— What you have to do —
Write out the entire listing below exactly as it appears, minus any pictures.

— Data excerpt —
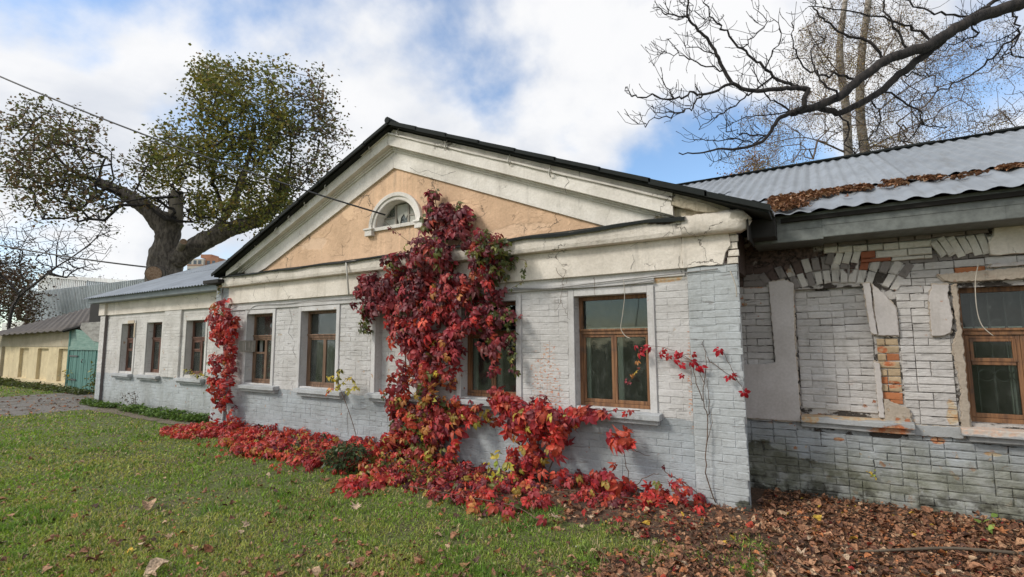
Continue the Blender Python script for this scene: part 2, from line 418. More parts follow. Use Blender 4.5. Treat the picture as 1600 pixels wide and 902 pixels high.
def plain(name, col, rough=0.7, metallic=0.0, var=0.15, sc=8.0, bumps=0.2):
    m, t = material(name)
    P = t.pos(); n = t.noise(sc, 5.0, 0.6, P)
    c = t.mix(t.step(n, 0.3, 0.7), tuple(a*(1-var) for a in col), tuple(min(1, a*(1+var)) for a in col))
    t.out(t.principled(c, rough, t.bump(n, bumps, 0.01), Metallic=metallic))
    return m
M_DARKM = plain('dark green black roof edge', (0.012, 0.015, 0.014), 0.95)
M_UNDER = plain('dark timber and shaded void', (0.02, 0.018, 0.016), 0.9)  # same near-black tone stands for the shaded void under the portico eave
M_FASCIA = plain('galvanised fascia sheet', (0.150, 0.160, 0.150), 0.5, 0.35, 0.22, 14.0)
M_FASCIAL = plain('pale galvanised fascia sheet', (0.21, 0.24, 0.25), 0.5, 0.3, 0.15, 6.0)
M_CRACK = plain('shadowed crack', (0.05, 0.042, 0.036), 1.0)
M_CABLE = plain('black cable', (0.012, 0.012, 0.013), 0.5)
M_WIREG = plain('grey painted wire', (0.25, 0.24, 0.23), 0.7)
M_WIREP = plain('pale wire', (0.42, 0.38, 0.32), 0.7)
M_HOOK = plain('white painted hook', (0.50, 0.48, 0.43), 0.6)
M_IRON = plain('grey iron grille', (0.10, 0.10, 0.10), 0.6)
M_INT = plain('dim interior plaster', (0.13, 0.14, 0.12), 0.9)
M_STALK = plain('brown vine stem', (0.12, 0.075, 0.05), 0.8, 0, 0.3, 20.0)
M_STICK = plain('grey brown stick', (0.13, 0.10, 0.07), 0.9)

def roof_mat(name, col, dirt=(0.16, 0.15, 0.13), amt=0.5, metallic=0.25, rough=0.5):
    m, t = material(name)
    P = t.pos(); n = t.noise(3.0, 6.0, 0.62, P); n2 = t.noise(1.0, 5.0, 0.65, t.scalev(P, (16, 1.3, 1.3)))
    isl = t.n('ShaderNodeObjectInfo').outputs['Random']
    c = t.mix(t.step(n, 0.3, 0.7), tuple(a*0.86 for a in col), tuple(min(1, a*1.1) for a in col))
    c = t.mix(1.0, c, t.mix(isl, (0.9, 0.9, 0.9), (1.06, 1.06, 1.06)), 'MULTIPLY')
    c = t.mix(t.step(n2, 0.52, 0.75, 0, amt), c, dirt)
    t.out(t.principled(c, rough, t.bump(n, 0.15, 0.01), Metallic=metallic))
    return m
M_ROOF = roof_mat('blue grey corrugated sheet', (0.31, 0.335, 0.36))
M_SLATE = roof_mat('old brown grey slate', (0.105, 0.09, 0.08), (0.05, 0.055, 0.03), 0.7, 0.0, 0.9)
M_METAL = roof_mat('rusty pale metal cladding', (0.50, 0.54, 0.56), (0.22, 0.12, 0.08), 0.35, 0.0, 0.7)
M_METALW = roof_mat('white rusty cladding', (0.76, 0.77, 0.75), (0.30, 0.13, 0.07), 0.8, 0.0, 0.7)

def glass_mat(name, dust=0.15, tint=(0.78, 0.84, 0.81)):
    m, t = material(name)
    P = t.pos(); n = t.noise(2.3, 5.0, 0.6, P); n2 = t.noise(16.0, 5.0, 0.65, t.scalev(P, (1, 1, 0.35)))
    tr = t.n('ShaderNodeBsdfTransparent', {'Color': (*tint, 1)}).outputs[0]
    df = t.n('ShaderNodeBsdfDiffuse', {'Color': t.mix(t.step(n2, 0.3, 0.7), (0.13, 0.14, 0.125), (0.27, 0.285, 0.26))}).outputs[0]
    gl = t.n('ShaderNodeBsdfGlossy', {'Roughness': 0.06, 'Normal': t.bump(t.noise(4.0, 2.0, 0.5, P), 0.12, 0.02)}).outputs[0]
    amt = t.m('ADD', t.step(n, 0.3, 0.7, dust*0.35, dust*1.5), t.step(n2, 0.55, 0.8, 0.0, 0.15))
    a = t.n('ShaderNodeMixShader', {0: amt, 1: tr, 2: df}).outputs[0]
    fr = t.n('ShaderNodeFresnel', {'IOR': 1.5}).outputs[0]
    t.out(t.n('ShaderNodeMixShader', {0: t.m('MULTIPLY', fr, 0.85), 1: a, 2: gl}).outputs[0])
    return m
M_GLASS = glass_mat('dusty glass')
M_GLASSC = glass_mat('clearer glass', 0.07, (0.82, 0.87, 0.84))

def leaf_mat(name, rough=0.5, trans=0.3, spec=0.4, var=0.12):
    m, t = material(name)
    c = t.n('ShaderNodeVertexColor', layer_name='Col').outputs[0]
    P = t.pos(); n = t.noise(60.0, 3.0, 0.6, P)
    c = t.mix(1.0, c, t.mix(t.step(n, 0.3, 0.7), (1-var*2,)*3, (1+var,)*3), 'MULTIPLY')
    p = t.n('ShaderNodeBsdfPrincipled', {'Base Color': c, 'Roughness': rough, 'Specular IOR Level': spec}).outputs[0]
    tl = t.n('ShaderNodeBsdfTranslucent', {'Color': t.mix(1.0, c, (1.15, 1.05, 0.8), 'MULTIPLY')}).outputs[0]
    t.out(t.n('ShaderNodeMixShader', {0: trans, 1: p, 2: tl}).outputs[0])
    return m
M_LEAF = leaf_mat('leaf')
M_DRY = leaf_mat('dry leaf', 0.75, 0.08, 0.2, 0.3)
M_GRASS = leaf_mat('grass blade', 0.6, 0.3, 0.3)

def bark_mat(name, c1, c2, sc=9.0, st=(1, 1, 0.3), bumps=0.9, cut=None):
    m, t = material(name)
    P = t.pos(); v = t.scalev(P, st)
    n = t.noise(sc, 6.0, 0.65, v, 0.6); n2 = t.noise(1.3, 4.0, 0.6, P)
    c = t.mix(t.step(n, 0.35, 0.65), c1, c2)
    c = t.mix(t.step(n2, 0.5, 0.7, 0, 0.45), c, tuple(a*0.55 for a in c1))
    t.out(t.principled(c, 0.9, t.bump(n, bumps, 0.05)))
    return m
M_BARK = bark_mat('old furrowed bark', (0.055, 0.045, 0.037), (0.19, 0.16, 0.13))
M_BARKL = bark_mat('barkless pale wood', (0.17, 0.14, 0.115), (0.30, 0.26, 0.21), 5.0)
M_CUT = bark_mat('sawn wood', (0.22, 0.13, 0.075), (0.36, 0.25, 0.17), 12.0, (1, 1, 1), 0.4)
M_BARKD = bark_mat('dark bare branch bark', (0.016, 0.013, 0.012), (0.050, 0.040, 0.035), 14.0)
M_TWIG = bark_mat('fine brown twig', (0.12, 0.085, 0.07), (0.23, 0.17, 0.14), 10.0)
M_BIRCH = bark_mat('birch bark', (0.12, 0.10, 0.085), (0.40, 0.35, 0.30), 5.0, (0.6, 0.6, 2.5), 0.3)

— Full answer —
Continue the Blender Python script for this scene: part 2, from line 418. More parts follow. Use Blender 4.5. Treat the picture as 1600 pixels wide and 902 pixels high.
def plain(name, col, rough=0.7, metallic=0.0, var=0.15, sc=8.0, bumps=0.2):
    m, t = material(name)
    P = t.pos(); n = t.noise(sc, 5.0, 0.6, P)
    c = t.mix(t.step(n, 0.3, 0.7), tuple(a*(1-var) for a in col), tuple(min(1, a*(1+var)) for a in col))
    t.out(t.principled(c, rough, t.bump(n, bumps, 0.01), Metallic=metallic))
    return m
M_DARKM = plain('dark green black roof edge', (0.012, 0.015, 0.014), 0.95)
M_UNDER = plain('dark timber and shaded void', (0.02, 0.018, 0.016), 0.9)  # same near-black tone stands for the shaded void under the portico eave
M_FASCIA = plain('galvanised fascia sheet', (0.150, 0.160, 0.150), 0.5, 0.35, 0.22, 14.0)
M_FASCIAL = plain('pale galvanised fascia sheet', (0.21, 0.24, 0.25), 0.5, 0.3, 0.15, 6.0)
M_CRACK = plain('shadowed crack', (0.05, 0.042, 0.036), 1.0)
M_CABLE = plain('black cable', (0.012, 0.012, 0.013), 0.5)
M_WIREG = plain('grey painted wire', (0.25, 0.24, 0.23), 0.7)
M_WIREP = plain('pale wire', (0.42, 0.38, 0.32), 0.7)
M_HOOK = plain('white painted hook', (0.50, 0.48, 0.43), 0.6)
M_IRON = plain('grey iron grille', (0.10, 0.10, 0.10), 0.6)
M_INT = plain('dim interior plaster', (0.13, 0.14, 0.12), 0.9)
M_STALK = plain('brown vine stem', (0.12, 0.075, 0.05), 0.8, 0, 0.3, 20.0)
M_STICK = plain('grey brown stick', (0.13, 0.10, 0.07), 0.9)

def roof_mat(name, col, dirt=(0.16, 0.15, 0.13), amt=0.5, metallic=0.25, rough=0.5):
    m, t = material(name)
    P = t.pos(); n = t.noise(3.0, 6.0, 0.62, P); n2 = t.noise(1.0, 5.0, 0.65, t.scalev(P, (16, 1.3, 1.3)))
    isl = t.n('ShaderNodeObjectInfo').outputs['Random']
    c = t.mix(t.step(n, 0.3, 0.7), tuple(a*0.86 for a in col), tuple(min(1, a*1.1) for a in col))
    c = t.mix(1.0, c, t.mix(isl, (0.9, 0.9, 0.9), (1.06, 1.06, 1.06)), 'MULTIPLY')
    c = t.mix(t.step(n2, 0.52, 0.75, 0, amt), c, dirt)
    t.out(t.principled(c, rough, t.bump(n, 0.15, 0.01), Metallic=metallic))
    return m
M_ROOF = roof_mat('blue grey corrugated sheet', (0.31, 0.335, 0.36))
M_SLATE = roof_mat('old brown grey slate', (0.105, 0.09, 0.08), (0.05, 0.055, 0.03), 0.7, 0.0, 0.9)
M_METAL = roof_mat('rusty pale metal cladding', (0.50, 0.54, 0.56), (0.22, 0.12, 0.08), 0.35, 0.0, 0.7)
M_METALW = roof_mat('white rusty cladding', (0.76, 0.77, 0.75), (0.30, 0.13, 0.07), 0.8, 0.0, 0.7)

def glass_mat(name, dust=0.15, tint=(0.78, 0.84, 0.81)):
    m, t = material(name)
    P = t.pos(); n = t.noise(2.3, 5.0, 0.6, P); n2 = t.noise(16.0, 5.0, 0.65, t.scalev(P, (1, 1, 0.35)))
    tr = t.n('ShaderNodeBsdfTransparent', {'Color': (*tint, 1)}).outputs[0]
    df = t.n('ShaderNodeBsdfDiffuse', {'Color': t.mix(t.step(n2, 0.3, 0.7), (0.13, 0.14, 0.125), (0.27, 0.285, 0.26))}).outputs[0]
    gl = t.n('ShaderNodeBsdfGlossy', {'Roughness': 0.06, 'Normal': t.bump(t.noise(4.0, 2.0, 0.5, P), 0.12, 0.02)}).outputs[0]
    amt = t.m('ADD', t.step(n, 0.3, 0.7, dust*0.35, dust*1.5), t.step(n2, 0.55, 0.8, 0.0, 0.15))
    a = t.n('ShaderNodeMixShader', {0: amt, 1: tr, 2: df}).outputs[0]
    fr = t.n('ShaderNodeFresnel', {'IOR': 1.5}).outputs[0]
    t.out(t.n('ShaderNodeMixShader', {0: t.m('MULTIPLY', fr, 0.85), 1: a, 2: gl}).outputs[0])
    return m
M_GLASS = glass_mat('dusty glass')
M_GLASSC = glass_mat('clearer glass', 0.07, (0.82, 0.87, 0.84))

def leaf_mat(name, rough=0.5, trans=0.3, spec=0.4, var=0.12):
    m, t = material(name)
    c = t.n('ShaderNodeVertexColor', layer_name='Col').outputs[0]
    P = t.pos(); n = t.noise(60.0, 3.0, 0.6, P)
    c = t.mix(1.0, c, t.mix(t.step(n, 0.3, 0.7), (1-var*2,)*3, (1+var,)*3), 'MULTIPLY')
    p = t.n('ShaderNodeBsdfPrincipled', {'Base Color': c, 'Roughness': rough, 'Specular IOR Level': spec}).outputs[0]
    tl = t.n('ShaderNodeBsdfTranslucent', {'Color': t.mix(1.0, c, (1.15, 1.05, 0.8), 'MULTIPLY')}).outputs[0]
    t.out(t.n('ShaderNodeMixShader', {0: trans, 1: p, 2: tl}).outputs[0])
    return m
M_LEAF = leaf_mat('leaf')
M_DRY = leaf_mat('dry leaf', 0.75, 0.08, 0.2, 0.3)
M_GRASS = leaf_mat('grass blade', 0.6, 0.3, 0.3)

def bark_mat(name, c1, c2, sc=9.0, st=(1, 1, 0.3), bumps=0.9, cut=None):
    m, t = material(name)
    P = t.pos(); v = t.scalev(P, st)
    n = t.noise(sc, 6.0, 0.65, v, 0.6); n2 = t.noise(1.3, 4.0, 0.6, P)
    c = t.mix(t.step(n, 0.35, 0.65), c1, c2)
    c = t.mix(t.step(n2, 0.5, 0.7, 0, 0.45), c, tuple(a*0.55 for a in c1))
    t.out(t.principled(c, 0.9, t.bump(n, bumps, 0.05)))
    return m
M_BARK = bark_mat('old furrowed bark', (0.055, 0.045, 0.037), (0.19, 0.16, 0.13))
M_BARKL = bark_mat('barkless pale wood', (0.17, 0.14, 0.115), (0.30, 0.26, 0.21), 5.0)
M_CUT = bark_mat('sawn wood', (0.22, 0.13, 0.075), (0.36, 0.25, 0.17), 12.0, (1, 1, 1), 0.4)
M_BARKD = bark_mat('dark bare branch bark', (0.016, 0.013, 0.012), (0.050, 0.040, 0.035), 14.0)
M_TWIG = bark_mat('fine brown twig', (0.12, 0.085, 0.07), (0.23, 0.17, 0.14), 10.0)
M_BIRCH = bark_mat('birch bark', (0.12, 0.10, 0.085), (0.40, 0.35, 0.30), 5.0, (0.6, 0.6, 2.5), 0.3)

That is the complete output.